The entire prison was on lock down for 8 months. People go crazy in isolation in far less time. He has earned his way to a level that allows him to call. It is insanely expensive, but he does so once in a while. He needs to hear a voice. I tell him I love him and I pray for him. For the period of time in lock down, he was not allowed to call. Human contact was literally eliminated. At one point I received a box of his belongings with no note. I actually thought he had died. When I finally heard his voice again a couple of weeks ago he did not sound good. Frantic.

After Jordyn died, he wrote me a letter. He told me that in his mind I had just been sentenced. Now imprisoned by something I could not change, the only way I would be able to get through it was one day at a time, just like prison. Thinking about a sentence in its totality will drive you crazy. Tonight, he sounded a little better, even though he has no path to physical freedom.
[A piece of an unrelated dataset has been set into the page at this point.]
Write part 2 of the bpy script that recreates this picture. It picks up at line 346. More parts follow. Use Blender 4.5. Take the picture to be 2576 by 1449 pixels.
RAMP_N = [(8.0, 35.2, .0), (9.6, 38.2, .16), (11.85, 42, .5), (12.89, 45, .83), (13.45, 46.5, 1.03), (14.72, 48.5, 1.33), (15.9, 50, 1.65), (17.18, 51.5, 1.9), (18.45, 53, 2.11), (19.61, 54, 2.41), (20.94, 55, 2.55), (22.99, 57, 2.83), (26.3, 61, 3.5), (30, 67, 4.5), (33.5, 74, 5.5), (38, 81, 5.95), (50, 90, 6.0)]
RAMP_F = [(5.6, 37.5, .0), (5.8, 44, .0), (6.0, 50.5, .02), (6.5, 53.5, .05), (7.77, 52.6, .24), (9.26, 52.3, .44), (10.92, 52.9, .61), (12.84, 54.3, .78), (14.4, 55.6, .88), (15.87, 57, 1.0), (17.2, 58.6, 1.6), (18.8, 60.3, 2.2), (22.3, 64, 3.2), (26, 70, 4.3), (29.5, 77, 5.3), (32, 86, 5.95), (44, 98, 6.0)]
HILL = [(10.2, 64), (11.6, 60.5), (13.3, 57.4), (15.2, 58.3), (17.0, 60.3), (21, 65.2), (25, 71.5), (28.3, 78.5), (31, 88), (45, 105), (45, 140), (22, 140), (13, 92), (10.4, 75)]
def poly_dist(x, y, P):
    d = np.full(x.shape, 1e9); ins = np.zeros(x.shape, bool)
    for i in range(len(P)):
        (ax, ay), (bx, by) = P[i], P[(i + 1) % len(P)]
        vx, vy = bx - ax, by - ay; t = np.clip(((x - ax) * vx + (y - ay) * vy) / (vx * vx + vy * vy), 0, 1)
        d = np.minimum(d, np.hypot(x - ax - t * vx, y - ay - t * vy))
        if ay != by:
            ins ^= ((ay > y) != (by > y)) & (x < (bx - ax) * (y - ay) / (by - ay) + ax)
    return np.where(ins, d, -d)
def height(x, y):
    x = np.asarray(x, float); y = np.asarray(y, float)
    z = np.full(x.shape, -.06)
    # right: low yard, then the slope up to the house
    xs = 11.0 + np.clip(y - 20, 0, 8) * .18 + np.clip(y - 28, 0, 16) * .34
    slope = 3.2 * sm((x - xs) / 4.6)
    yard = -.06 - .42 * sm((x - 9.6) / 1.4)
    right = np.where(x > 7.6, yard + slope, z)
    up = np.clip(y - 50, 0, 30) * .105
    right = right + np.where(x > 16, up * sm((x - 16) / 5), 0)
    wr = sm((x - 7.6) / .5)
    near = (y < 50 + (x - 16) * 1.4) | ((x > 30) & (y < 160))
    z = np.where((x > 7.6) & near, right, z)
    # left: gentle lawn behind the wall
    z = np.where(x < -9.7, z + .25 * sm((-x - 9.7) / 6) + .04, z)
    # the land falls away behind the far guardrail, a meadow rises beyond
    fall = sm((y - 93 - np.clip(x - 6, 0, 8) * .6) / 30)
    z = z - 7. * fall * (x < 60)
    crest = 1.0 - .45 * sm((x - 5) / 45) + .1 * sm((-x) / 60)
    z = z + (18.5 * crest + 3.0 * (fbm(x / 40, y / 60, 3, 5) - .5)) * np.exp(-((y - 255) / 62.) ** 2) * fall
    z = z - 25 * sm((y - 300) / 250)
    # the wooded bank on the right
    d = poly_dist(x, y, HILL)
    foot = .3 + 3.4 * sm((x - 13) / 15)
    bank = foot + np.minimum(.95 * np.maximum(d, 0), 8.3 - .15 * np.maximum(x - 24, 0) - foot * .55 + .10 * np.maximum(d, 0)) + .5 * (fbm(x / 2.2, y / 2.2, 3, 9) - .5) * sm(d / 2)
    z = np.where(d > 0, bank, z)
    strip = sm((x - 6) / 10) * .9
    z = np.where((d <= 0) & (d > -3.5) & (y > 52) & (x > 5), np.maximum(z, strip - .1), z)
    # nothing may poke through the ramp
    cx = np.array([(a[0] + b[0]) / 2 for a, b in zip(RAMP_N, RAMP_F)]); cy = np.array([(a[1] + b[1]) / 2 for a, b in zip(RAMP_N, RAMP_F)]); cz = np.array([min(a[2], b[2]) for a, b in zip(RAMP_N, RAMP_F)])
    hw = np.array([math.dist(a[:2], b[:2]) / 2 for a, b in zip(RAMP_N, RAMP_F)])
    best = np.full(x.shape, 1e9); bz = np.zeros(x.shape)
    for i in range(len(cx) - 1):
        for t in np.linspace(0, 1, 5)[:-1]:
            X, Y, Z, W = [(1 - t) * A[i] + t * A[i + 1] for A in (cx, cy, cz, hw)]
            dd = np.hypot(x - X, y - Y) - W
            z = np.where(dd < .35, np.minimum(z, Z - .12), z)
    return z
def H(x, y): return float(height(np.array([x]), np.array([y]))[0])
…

He told me that the reason he was struggling so much is that he made a mistake. He had allowed his mind to become free. Prison routine never changes and he grew comfortable. In it he had learned to just make it one day at a time. When that routine was removed, he said he could feel his mind get re-confined. In an atmosphere void of any freedom he had learned to grasp what little he had. In my life and in most of yours, void of prison, we have unfortunately learned to grasp what little confinement we can find.


North, east, south or west – go in God’s freedom.


Make decisions. Which car? Either. Which job? Either. Which either? Either. Accept grace, but then live in it.


Challenge: Let yourself out of prison. Asking God for direction is essential but assigning eternal amounts of consequence to temporary conditions does not make sense.